Allo spettatore, appassionato di ferrovie (e di cinema), resta la soddisfazione di vedere un bel treno a vapore in suggestive inquadrature nel dolce paesaggio toscano oppure nella stazione di Livorno, ove è stata ricreata l’atmosfera di 70 anni fa. Non di meno gli attori sono comunque apprezzabili per la loro simpatia e bravura. Entrando nel dettaglio tecnico, possiamo dire che la ferrovia che fa da sfondo alla trama è, nella realtà, quella di Asciano-Monte Antico, chiusa ormai da decenni ma sfruttata con buon successo, dalle automotrici d’epoca dell’Associazione Turistica “Trenonatura”. Il convoglio che vediamo ripetutamente nelle sequenze, è costituito dalla locomotiva a vapore 640.148 con al seguito un bagagliaio a due assi, una carrozza di III classe serie 31.000 e tre carrozze cento porte. La composizione mi è parsa coerente con l’epoca.

 

Foto 3 - Il gigante d'acciaio.

La 640 ha di norma la sua base operativa nel deposito di Siena, dove ogni sera rientrava in una prima fase delle riprese svoltesi nei mesi di marzo/aprile e parte di maggio 2004. Successivamente si decise di ricoverarla nella stazione di Monte Amiata, base logistica della troupe, per evitarle il trauma dell’andirivieni. Ovviamente, ogni giorno si doveva provvedere per il suo rifornimento di carbone, che perveniva via ferrovia, con idonee tradotte trainate da una D345. Le stazioni interessate alle riprese sono state, oltre a Monte Antico ed Asciano, anche come detto Monte Amiata. Vi esponiamo una serie di frames tratti dalla pellicola.

 

Foto 4 - Fanali nella notte.

Foto 5 - Franchino nell'esercizio delle sue funzioni: in carrozza!

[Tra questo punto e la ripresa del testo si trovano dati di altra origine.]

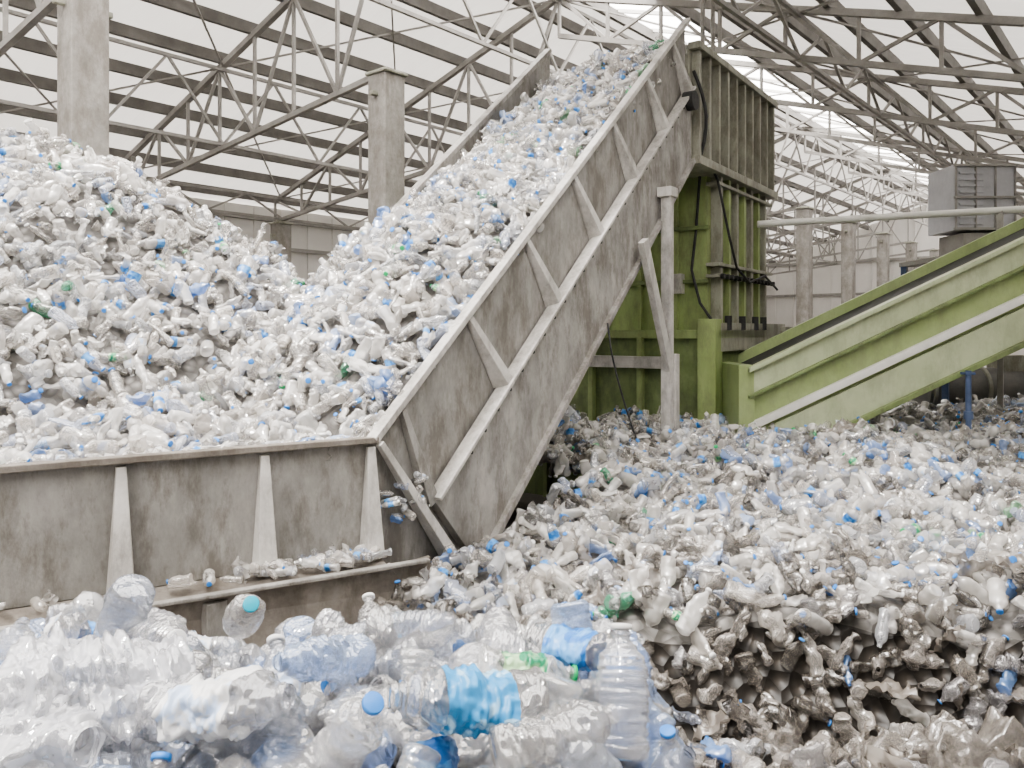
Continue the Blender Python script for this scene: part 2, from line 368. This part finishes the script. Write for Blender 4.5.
for i in range(14):
    a=7.2+i*.19; g.cyl(C(a,.1,.8),C(a,.16,.8),.04,4,8)
g.tube([C(7.12,-.2,2.3),C(7.1,-.25,1.5),C(7.05,-.3,.9),C(7.0,-.15,.4),C(6.9,.1,.1)],.022,4)
g.tube([C(7.1,-.05,2.5),C(7.0,.12,2.2),C(7.2,.22,1.4),C(7.6,.2,.95),C(8.2,.2,.75),C(9.0,.2,.9),C(9.7,.2,.7)],.02,4)
g.cyl(C(7.5,-.3,3.9),C(7.5,-.3,5.7),.035,5); g.cyl(C(7.8,-.25,3.9),C(7.8,-.25,5.7),.035,5)
g.tube([C(6.25,.05,3.6)+hv*.02*i+nv*(.15*math.sin(i/8*math.pi))+Vector((0,0,-.16*i)) for i in range(9)],.025,4)
g.done(bevel=.006)

# ---------------------------------------------------------------- green outfeed conveyor
gc=MB('green_inclined_conveyor',[M_gconv,M_gconv2,M_white,M_dark,M_towerd])
XA,XB=3.02,10.5
GS=(1.26+.515)/(6.59-3.0)
def G(x,y,z): return Vector((x,10.3-(x-3)*.1+y,z+H))
def gz(x): return -.515+GS*(x-3.0)
D=1.33
gc.prism([G(XA,0,gz(XA)),G(XB,0,gz(XB)),G(XB,0,gz(XB)-D),G(4.0,0,gz(4.0)-D-.02),G(XA,0,-1.36)],(0,.06,0),0)
gc.prism([G(XA,1.5,gz(XA)),G(XB,1.5,gz(XB)),G(XB,1.5,gz(XB)-D),G(4.0,1.5,gz(4.0)-D),G(XA,1.5,-1.36)],(0,.06,0),0)
def strip(d0,d1,y,mi,t=.04,xs=XA):
    gc.prism([G(xs,y,gz(xs)-d0),G(XB,y,gz(XB)-d0),G(XB,y,gz(XB)-d1),G(xs,y,gz(xs)-d1)],(0,t,0),mi)
strip(0,.34,-.06,1,.06); strip(-.02,.04,-.14,1,.15); strip(.33,.37,-.12,4,.12)
strip(.70,.80,-.10,2,.10); strip(.86,1.28,-.05,1,.05,3.35); strip(1.27,1.34,-.12,4,.12,3.9)
gc.prism([G(XA,.0,gz(XA)-.15),G(XB,.0,gz(XB)-.15),G(XB,1.5,gz(XB)-.15),G(XA,1.5,gz(XA)-.15)],(0,0,-.05),3)
gc.prism([G(3.9,.0,gz(3.9)-D+.05),G(XB,.0,gz(XB)-D+.05),G(XB,1.5,gz(XB)-D+.05),G(3.9,1.5,gz(3.9)-D+.05)],(0,0,-.04),4)
gc.box(G(XA-.12,-.08,-H),(.2,0,0),(0,1.7,0),(0,0,H-.45),0)
for x in (9.0,): 
    for y in (0,1.4): gc.beam(G(x,y,gz(x)-1.2),G(x,y,-H),.15,.15,0)
gc.done(bevel=.006)
bp=MB('blue_support_post',[M_bluep])
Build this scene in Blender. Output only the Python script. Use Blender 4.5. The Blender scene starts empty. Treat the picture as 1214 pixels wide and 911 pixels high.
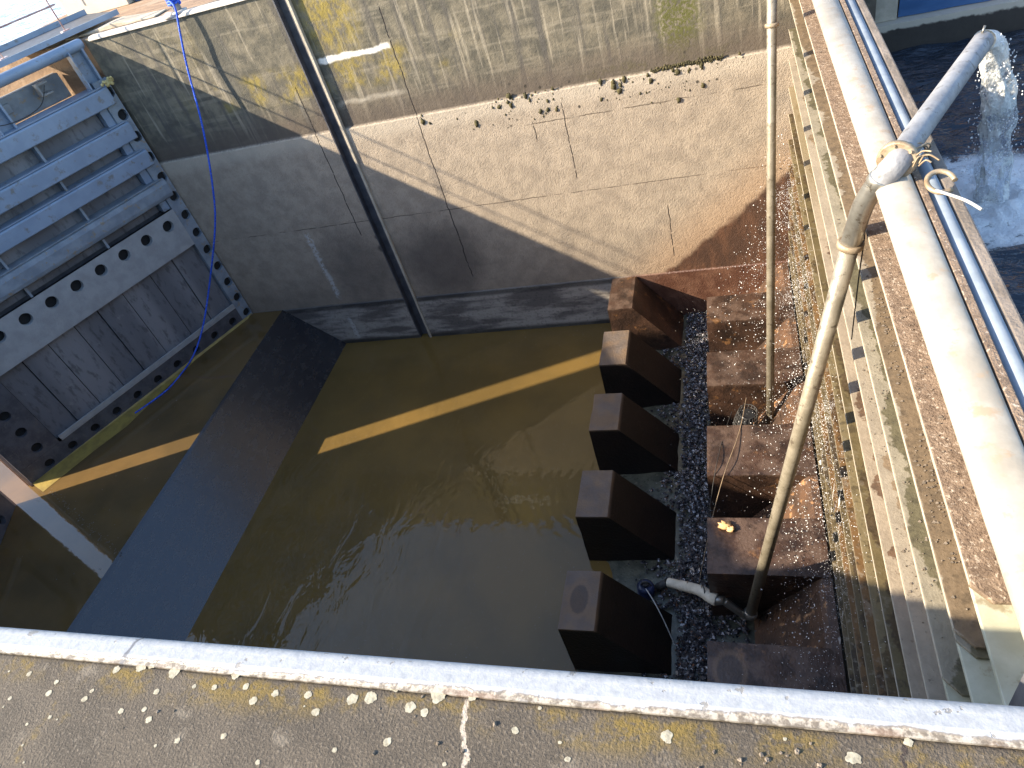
import bpy, math, random
from mathutils import Vector, Matrix, noise as mnoise
random.seed(7)
S = 1.5                       # one layout unit is 1.5 m; the camera stands one unit above the coping
C = bpy.context.scene.collection
sc = bpy.context.scene

def P(p):
    return Vector((p[0]*S, p[1]*S, (p[2]+1.0)*S))

# ------------------------------------------------------------------ mesh helpers
class MB:
    def __init__(self):
        self.v = []; self.f = []; self.sm = []
    def add(self, vs, fs, smooth=False, fn=None):
        b = len(self.v)
        for p in vs:
            self.v.append(fn(*p) if fn else tuple(p))
        for f in fs:
            self.f.append([b+i for i in f]); self.sm.append(smooth)
        return self
    def box(self, x0, x1, y0, y1, z0, z1, fn=None):
        vs = [(x, y, z) for x in (x0, x1) for y in (y0, y1) for z in (z0, z1)]
        fs = [(0,1,3,2),(4,6,7,5),(0,4,5,1),(2,3,7,6),(0,2,6,4),(1,5,7,3)]
        return self.add(vs, fs, fn=fn)
    def prism(self, prof, a0, a1, axis='y', fn=None, smooth=False):
        n = len(prof)
        def mk(a, p):
            if axis == 'y': return (p[0], a, p[1])
            if axis == 'x': return (a, p[0], p[1])
            return (p[0], p[1], a)
        vs = [mk(a0, p) for p in prof]+[mk(a1, p) for p in prof]
        fs = [(i, (i+1) % n, n+(i+1) % n, n+i) for i in range(n)]
        self.add(vs, fs, smooth, fn)
        b = len(self.v)-2*n
        self.f.append([b+i for i in range(n)][::-1]); self.sm.append(False)
        self.f.append([b+n+i for i in range(n)]); self.sm.append(False)
        return self
    def tube(self, pts, r, n=14, cap=True, fn=None):
        pts = [Vector(p) for p in pts]
        m = len(pts)
        rs = r if isinstance(r, (list, tuple)) else [r]*m
        t0 = (pts[1]-pts[0]).normalized()
        a = t0.orthogonal().normalized()
        vs = []; fs = []
        for i in range(m):
            t = (pts[min(i+1, m-1)]-pts[max(i-1, 0)]).normalized()
            a = (a-t*a.dot(t)).normalized(); b = t.cross(a)
            for k in range(n):
                an = 2*math.pi*k/n
                vs.append(tuple(pts[i]+(a*math.cos(an)+b*math.sin(an))*rs[i]))
        for i in range(m-1):
            for k in range(n):
                fs.append((i*n+k, i*n+(k+1) % n, (i+1)*n+(k+1) % n, (i+1)*n+k))
        self.add(vs, fs, True, fn)
        b0 = len(self.v)-m*n
        if cap:
            self.f.append([b0+k for k in range(n)][::-1]); self.sm.append(False)
            self.f.append([b0+(m-1)*n+k for k in range(n)]); self.sm.append(False)
        return self
    def ball(self, c, r, nu=12, nv=8, jit=0.0, seed=0):
        rx, ry, rz = r if isinstance(r, (tuple, list)) else (r, r, r)
        vs = []; fs = []
        for j in range(nv+1):
            th = math.pi*j/nv
            for i in range(nu):
                ph = 2*math.pi*i/nu
                d = Vector((math.sin(th)*math.cos(ph), math.sin(th)*math.sin(ph), math.cos(th)))
                k = 1+jit*mnoise.noise(d*2.3+Vector((seed*7.1, seed*3.3, 0)))
                vs.append((c[0]+d.x*rx*k, c[1]+d.y*ry*k, c[2]+d.z*rz*k))
        for j in range(nv):
            for i in range(nu):
                fs.append((j*nu+i, (j+1)*nu+i, (j+1)*nu+(i+1) % nu, j*nu+(i+1) % nu))
        return self.add(vs, fs, True)
    def holed(self, u0, u1, v0, v1, cu, cv, r, o0, o1, fn):
        # a plate cell with one round hole through it, front at offset o0 and hole depth to o1
        angs = [2*math.pi*k/20 for k in range(20)]
        for (x, y) in ((u0, v0), (u1, v0), (u0, v1), (u1, v1)):
            angs.append(math.atan2(y-cv, x-cu) % (2*math.pi))
        angs = sorted(set(round(a, 6) for a in angs)); n = len(angs)
        inn = []; out = []
        for a in angs:
            c, s = math.cos(a), math.sin(a)
            inn.append((cu+r*c, cv+r*s))
            tx = ((u1-cu)/c if c > 1e-9 else (u0-cu)/c if c < -1e-9 else 1e9)
            ty = ((v1-cv)/s if s > 1e-9 else (v0-cv)/s if s < -1e-9 else 1e9)
            t = min(tx, ty); out.append((cu+t*c, cv+t*s))
        vs = [(p[0], o0, p[1]) for p in inn]+[(p[0], o0, p[1]) for p in out]+[(p[0], o1, p[1]) for p in inn]
        fs = []
        for i in range(n):
            j = (i+1) % n
            fs.append((i, j, n+j, n+i)); fs.append((i, 2*n+i, 2*n+j, j))
        return self.add(vs, fs, False, fn)
    def build(self, name, mat, parent=None, bevel=0.0, base=None, seg=2):
        me = bpy.data.meshes.new(name)
        off = Vector((0, 0, 0))
        if parent is not None: off = LOC[parent]
        elif base is not None: off = P(base)
        me.from_pydata([tuple(P(p)-off) for p in self.v], [], self.f)
        me.polygons.foreach_set('use_smooth', self.sm)
        me.update()
        o = bpy.data.objects.new(name, me); C.objects.link(o)
        me.materials.append(mat)
        if parent is not None:
            o.parent = parent; LOC[o] = off
        else:
            o.location = off; LOC[o] = off
        if bevel:
            b = o.modifiers.new('bevel', 'BEVEL'); b.width = bevel; b.segments = seg; b.limit_method = 'ANGLE'
            b.angle_limit = math.radians(40)
        return o
LOC = {}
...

Le ultime immagini si riferiscono, nella finzione cinematografica, ad un convoglio di profughi dell’immediato dopoguerra, dove le carrozze hanno lasciato posto a pianali merci occupati promiscuamente da passeggeri, merci ed animali. La locomotiva è invece sempre lei: la 640.148. Una curiosità: secondo le cronache dal set, i convogli interessati alle riprese, furono due. Il secondo era costituito dalla locomotiva 625.100 che trainava una vettura salone ed una carrozza ristorante. Questo strano convoglio, di cui esistono foto di scena, sarebbe dovuto essere impiegato per girare alcune scene in un immaginario confine italo-francese. Ebbene nella versione definitiva del film visionata dal pubblico, questo treno scompare; non vi appare, né la sceneggiatura offre spunti per immaginare dove sarebbe stato utilizzato. Magia del cinema!

 

Foto 6 - Il treno dei profughi. Si noti il segnale ad ala.